James Horner, film composer for Titanic and Braveheart, dies in plane crash

US film composer James Horner during an interview in Vienna, Austria, on Oct 3, 2013.
US film composer James Horner during an interview in Vienna, Austria, on Oct 3, 2013. PHOTO: EPA

LOS ANGELES - James Horner, a two-time Oscar winner and film composer known for his sweeping and evocative scores, died on Monday in a plane crash near Santa Barbara, California. He was 61.

The identity of the pilot of the single-engine plane registered to Horner was not initially known. His death was later confirmed by by Sylvia Patrycja, who is identified on Horner's film music page as his assistant, according to the Hollywood Reporter.

Ms Patrycja wrote on Facebook on Monday: "We have lost an amazing person with a huge heart and unbelievable talent. He died doing what he loved. Thank you for all your support and love and see you down the road."

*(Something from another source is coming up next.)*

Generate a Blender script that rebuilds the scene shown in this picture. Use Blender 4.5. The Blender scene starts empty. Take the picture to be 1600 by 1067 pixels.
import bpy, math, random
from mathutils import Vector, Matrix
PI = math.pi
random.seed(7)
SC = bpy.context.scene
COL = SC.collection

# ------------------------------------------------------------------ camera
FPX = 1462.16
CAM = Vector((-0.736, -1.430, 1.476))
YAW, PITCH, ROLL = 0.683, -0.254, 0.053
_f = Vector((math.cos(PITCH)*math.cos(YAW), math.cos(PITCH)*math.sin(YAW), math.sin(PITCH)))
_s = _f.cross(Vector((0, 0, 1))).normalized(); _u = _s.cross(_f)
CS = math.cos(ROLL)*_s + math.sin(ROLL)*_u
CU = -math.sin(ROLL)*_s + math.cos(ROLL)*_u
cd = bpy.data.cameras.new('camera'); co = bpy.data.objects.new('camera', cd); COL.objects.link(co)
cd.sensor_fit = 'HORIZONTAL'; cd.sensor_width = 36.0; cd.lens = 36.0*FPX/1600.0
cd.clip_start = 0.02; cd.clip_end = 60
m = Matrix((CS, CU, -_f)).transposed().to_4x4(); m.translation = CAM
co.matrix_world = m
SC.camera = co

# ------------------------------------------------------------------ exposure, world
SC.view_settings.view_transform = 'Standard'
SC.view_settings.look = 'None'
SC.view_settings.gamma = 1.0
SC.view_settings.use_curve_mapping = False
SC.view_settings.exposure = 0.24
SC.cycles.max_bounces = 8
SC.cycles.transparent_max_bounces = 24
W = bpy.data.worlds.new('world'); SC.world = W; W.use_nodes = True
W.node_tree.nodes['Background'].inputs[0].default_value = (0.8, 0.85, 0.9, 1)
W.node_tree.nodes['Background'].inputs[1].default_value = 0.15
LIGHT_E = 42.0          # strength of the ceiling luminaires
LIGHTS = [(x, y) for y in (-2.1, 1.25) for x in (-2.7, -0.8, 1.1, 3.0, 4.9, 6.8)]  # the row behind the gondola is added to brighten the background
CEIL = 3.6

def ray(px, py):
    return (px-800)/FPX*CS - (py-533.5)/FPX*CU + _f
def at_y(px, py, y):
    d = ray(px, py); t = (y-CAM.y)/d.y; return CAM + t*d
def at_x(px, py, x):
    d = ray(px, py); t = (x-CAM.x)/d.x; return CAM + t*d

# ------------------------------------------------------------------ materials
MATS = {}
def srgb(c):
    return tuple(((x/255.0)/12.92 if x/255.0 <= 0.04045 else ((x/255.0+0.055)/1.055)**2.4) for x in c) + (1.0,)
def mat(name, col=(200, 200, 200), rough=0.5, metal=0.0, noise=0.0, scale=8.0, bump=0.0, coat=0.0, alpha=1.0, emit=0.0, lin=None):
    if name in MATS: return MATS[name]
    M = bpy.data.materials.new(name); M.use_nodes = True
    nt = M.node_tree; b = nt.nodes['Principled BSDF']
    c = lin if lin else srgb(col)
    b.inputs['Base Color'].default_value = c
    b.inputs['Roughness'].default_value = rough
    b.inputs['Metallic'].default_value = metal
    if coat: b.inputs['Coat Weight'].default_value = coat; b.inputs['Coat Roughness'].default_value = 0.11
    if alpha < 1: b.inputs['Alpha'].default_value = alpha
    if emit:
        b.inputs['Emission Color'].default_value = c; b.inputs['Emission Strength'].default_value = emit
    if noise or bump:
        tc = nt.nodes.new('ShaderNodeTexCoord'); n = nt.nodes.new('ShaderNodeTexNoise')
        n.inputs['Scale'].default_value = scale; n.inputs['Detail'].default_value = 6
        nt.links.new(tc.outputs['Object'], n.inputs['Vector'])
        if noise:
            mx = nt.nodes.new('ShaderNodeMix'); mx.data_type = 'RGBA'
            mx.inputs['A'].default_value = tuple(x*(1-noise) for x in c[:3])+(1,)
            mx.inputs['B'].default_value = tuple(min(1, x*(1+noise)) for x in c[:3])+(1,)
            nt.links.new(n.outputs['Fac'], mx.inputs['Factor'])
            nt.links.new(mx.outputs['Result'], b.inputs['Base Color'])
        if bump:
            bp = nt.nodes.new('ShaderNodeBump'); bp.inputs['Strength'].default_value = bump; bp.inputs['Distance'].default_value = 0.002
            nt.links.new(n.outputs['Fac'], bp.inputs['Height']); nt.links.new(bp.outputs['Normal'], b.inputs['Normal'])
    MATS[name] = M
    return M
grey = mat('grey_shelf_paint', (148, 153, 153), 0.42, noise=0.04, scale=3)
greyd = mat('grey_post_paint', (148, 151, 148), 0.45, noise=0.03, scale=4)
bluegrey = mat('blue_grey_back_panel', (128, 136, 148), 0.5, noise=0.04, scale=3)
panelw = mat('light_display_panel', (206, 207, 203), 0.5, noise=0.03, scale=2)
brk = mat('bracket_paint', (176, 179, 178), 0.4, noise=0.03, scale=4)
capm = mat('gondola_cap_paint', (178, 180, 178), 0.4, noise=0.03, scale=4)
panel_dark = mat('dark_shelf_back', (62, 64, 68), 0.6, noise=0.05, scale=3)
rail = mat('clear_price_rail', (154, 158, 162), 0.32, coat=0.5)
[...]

A spokesman for the Ventura County fire service said that his plane, a S-312 Tucano MK1 turbo-prop with two seats, crashed at around 9.30am local time in the Los Padres national forest, a remote area about 96 km north of Santa Barbara. No one else was on board.

Horner had worked on three James Cameron films, two Star Trek movies and classic films such as A Beautiful Mind (2001), Apollo 13 (1995) and Field Of Dreams (1989).

For his work on the 1997 Best Picture Oscar winner Titanic, he clinched the Academy Award for original dramatic score, as well as original song, shared with lyricist Will Jennings, for the instantly recognisable My Heart Will Go On sung by Celine Dion. His score for Titanic has sold about 27 million copies worldwide.

He also received Oscar nominations for other work directed by Cameron, including the blockbuster hits Aliens (1986) and Avatar (2009). He had 10 Oscar nominations in all.

He had scored three films due to be released soon: boxing drama Southpaw starring Jake Gyllenhaal, slated for a July release; Jean-Jacques Annaud's Wolf Totem, due September; and The 33, a dramatic film based on the 2010 mining disaster in Chile that is set for November.

Horner had said in a 2009 interview with the Los Angeles Times: "My job... is to make sure at every turn of the film it's something the audience can feel with their heart."